そして数日後、ジャネットは川で三人の聖人と出会い、フランス軍を率いる指揮官はジャネットであると告げられる。そして3年が立ち、決心したジャネットは聖人が呼んでくれたジャンヌの名前でイギリス軍が包囲しているオルレアンに向かうことになる。しかし、一度はフランスの将軍に馬鹿にされて戻って来るが、その八ヶ月後再度叔父と一緒に旅立って行って映画は終わる。

 

史実を知っているからついていけるのだが、全くのフィクションだったら何のことかわからない作品である。

 

「ジャンヌ」

なかなか見応えのある作品で、洪水のように繰り返される台詞の応酬、様式美で処理する戦闘シーンなど、工夫の見られる演出が白眉の作品でした。監督はブリュノ・デュモン。

 

オルレアンを解放したジャンヌだが、パリ攻撃に失敗、さらにイングランドを追い払うという理想を貫くだけのジャンヌに軍内部からも反発が起こり始める。馬術ショーのようなイングランドとの戦いシーンは、規模こそ小さくスペクタクルな戦闘シーンではないものの、どこか面白さがあります。

 

そして、イングランド側に捕まったジャンヌは宗教裁判にかけられることになる。
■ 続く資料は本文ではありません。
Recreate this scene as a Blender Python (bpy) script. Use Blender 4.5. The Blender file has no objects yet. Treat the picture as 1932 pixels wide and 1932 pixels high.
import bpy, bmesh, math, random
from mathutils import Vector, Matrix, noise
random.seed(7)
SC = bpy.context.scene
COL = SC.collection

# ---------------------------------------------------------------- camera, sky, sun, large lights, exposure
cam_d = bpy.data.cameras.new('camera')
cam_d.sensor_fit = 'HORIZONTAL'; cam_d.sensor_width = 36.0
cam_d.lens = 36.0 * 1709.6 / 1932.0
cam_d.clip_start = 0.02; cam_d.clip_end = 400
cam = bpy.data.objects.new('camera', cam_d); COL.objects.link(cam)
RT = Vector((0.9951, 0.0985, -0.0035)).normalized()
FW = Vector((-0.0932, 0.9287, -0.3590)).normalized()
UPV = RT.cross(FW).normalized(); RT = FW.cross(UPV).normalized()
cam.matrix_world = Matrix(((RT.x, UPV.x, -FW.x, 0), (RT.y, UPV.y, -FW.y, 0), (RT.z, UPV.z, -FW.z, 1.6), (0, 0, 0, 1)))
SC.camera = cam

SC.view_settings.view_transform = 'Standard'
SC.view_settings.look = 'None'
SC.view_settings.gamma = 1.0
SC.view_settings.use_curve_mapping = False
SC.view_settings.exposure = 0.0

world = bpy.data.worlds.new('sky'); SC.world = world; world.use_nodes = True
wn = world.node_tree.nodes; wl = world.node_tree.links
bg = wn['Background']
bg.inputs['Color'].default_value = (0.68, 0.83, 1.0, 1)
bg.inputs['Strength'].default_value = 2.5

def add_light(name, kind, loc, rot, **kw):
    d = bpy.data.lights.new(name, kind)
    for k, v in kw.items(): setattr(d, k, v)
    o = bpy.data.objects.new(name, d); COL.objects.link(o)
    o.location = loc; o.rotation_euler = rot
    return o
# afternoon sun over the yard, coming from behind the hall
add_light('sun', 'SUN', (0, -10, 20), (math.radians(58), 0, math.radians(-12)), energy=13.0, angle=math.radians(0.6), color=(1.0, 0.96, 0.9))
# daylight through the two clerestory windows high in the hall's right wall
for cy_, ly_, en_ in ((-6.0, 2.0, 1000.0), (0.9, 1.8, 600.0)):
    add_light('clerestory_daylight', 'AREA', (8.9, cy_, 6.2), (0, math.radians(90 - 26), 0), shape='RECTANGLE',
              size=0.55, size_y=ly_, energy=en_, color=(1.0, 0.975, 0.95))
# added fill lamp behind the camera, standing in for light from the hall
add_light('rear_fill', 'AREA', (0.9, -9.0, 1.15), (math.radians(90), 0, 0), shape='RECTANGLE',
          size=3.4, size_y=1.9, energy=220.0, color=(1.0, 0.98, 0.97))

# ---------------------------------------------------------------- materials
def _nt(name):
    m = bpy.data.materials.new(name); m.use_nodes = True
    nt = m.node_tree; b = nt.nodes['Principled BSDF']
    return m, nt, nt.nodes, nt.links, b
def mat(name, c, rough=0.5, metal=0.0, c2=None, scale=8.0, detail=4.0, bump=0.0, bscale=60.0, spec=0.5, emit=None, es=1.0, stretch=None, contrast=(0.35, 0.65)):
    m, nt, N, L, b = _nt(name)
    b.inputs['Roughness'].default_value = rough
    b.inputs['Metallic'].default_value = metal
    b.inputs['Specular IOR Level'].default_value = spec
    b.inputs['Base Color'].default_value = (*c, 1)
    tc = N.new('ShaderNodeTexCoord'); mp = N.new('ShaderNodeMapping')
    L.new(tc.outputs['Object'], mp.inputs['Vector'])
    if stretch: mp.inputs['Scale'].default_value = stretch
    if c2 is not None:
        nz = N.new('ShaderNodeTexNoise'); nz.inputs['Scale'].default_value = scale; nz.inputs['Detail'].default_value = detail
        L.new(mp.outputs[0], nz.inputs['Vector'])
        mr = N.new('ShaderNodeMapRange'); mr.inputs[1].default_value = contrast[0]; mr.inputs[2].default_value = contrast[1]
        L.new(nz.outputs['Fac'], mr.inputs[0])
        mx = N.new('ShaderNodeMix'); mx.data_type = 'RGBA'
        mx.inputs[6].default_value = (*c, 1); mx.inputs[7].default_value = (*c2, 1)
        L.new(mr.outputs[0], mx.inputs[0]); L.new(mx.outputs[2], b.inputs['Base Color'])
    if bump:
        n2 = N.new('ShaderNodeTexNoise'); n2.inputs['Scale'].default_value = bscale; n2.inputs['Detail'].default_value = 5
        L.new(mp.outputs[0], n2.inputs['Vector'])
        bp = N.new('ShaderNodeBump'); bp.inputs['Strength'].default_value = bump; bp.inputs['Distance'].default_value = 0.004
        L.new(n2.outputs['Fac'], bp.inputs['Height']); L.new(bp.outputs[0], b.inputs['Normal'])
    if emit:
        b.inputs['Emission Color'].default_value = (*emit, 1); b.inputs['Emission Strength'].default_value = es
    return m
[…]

この場面で、司教たちの辛辣な尋問に自分の信念を曲げずに応戦するジャンヌとのやり取りの場面が圧巻で、ぐいぐいと引き込まれる迫力があります。

 

火刑となることが明らかになったものの、いつまでもダラダラと刑の執行を先延ばしにする司教たちの姿は、自分達の判断にどこか疑念があるのが見え見えになって来ます。それでも信念を絶対に曲げないジャンヌの佇まいがものすごい存在感となって映画をクライマックスに持っていきます。そして、彼方の丘で火刑に付されたジャンヌの姿を捉えて映画は終わる。

 

宗教を盾にしているようで、実は自分達の存在の意義を確認しようとしている司教たちの困惑した姿と、しっかりと立ち位置を決めているジャンヌへの嫉妬さえも見えて来る尋問の繰り返しが実に見事で、映画として見応え十分な一本でした。